Pero es curioso que sus carreras hayan sido proyectadas por tipos como los dos Pablos, Casado e Iglesias, sin cuyo empujoncito inicial hubieran vuelto a la modestia de seguir siendo subalternos. El nuevo poder es femenino; considerémoslo un signo de los tiempos, por más que no le demos al detalle la importancia que tiene. Son productos políticos a los que se otorgan un futuro irresistible y que segregan tanta empatía como irritación, condición fundamental para blindar un liderazgo. Los jefes que no conciten sentimientos dispares, ora fervientes ora odiosos, no están preparados para lo que les depararán “las redes” y las urnas.

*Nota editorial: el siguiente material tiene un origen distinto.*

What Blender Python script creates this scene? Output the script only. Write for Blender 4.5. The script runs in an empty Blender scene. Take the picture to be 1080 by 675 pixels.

La animadversión que provoca Díaz Ayuso en la izquierda es proporcional al que genera Yolanda en la derecha. Son odios epidérmicos que hacen saltar las alarmas de los agresivos, es decir, una buena mayoría de ciudadanos que consideran las urnas o los mítines como lo más parecido a un partido de fútbol. Y en esta perspectiva del deterioro a partir de la provisionalidad cada vez se parecen más los militantes a los hinchas deportivos, quizá porque convertir la sociedad en un gran campo de forofos sea el sueño más secreto y más obsesivo de una ciudadanía desnortada.
¿Acaso una competición futbolística es algo más que encontrarle trascendencia a lo que es tan provisional como veintidós tipos en calzón corto peleándose por un balón? Luego vienen los talentos de la ciencia política académica para explicarnos la trascendencia del envite. Nuestra economía, nuestra salud, nuestro presente, se reduce a sobrevivir con esta hornada de liderazgos provisionales. En ocasiones son efímeros, pero algunos suelen durar mucho. Tenemos tantos ejemplos en nuestra historia que más vale no echar mano de ella.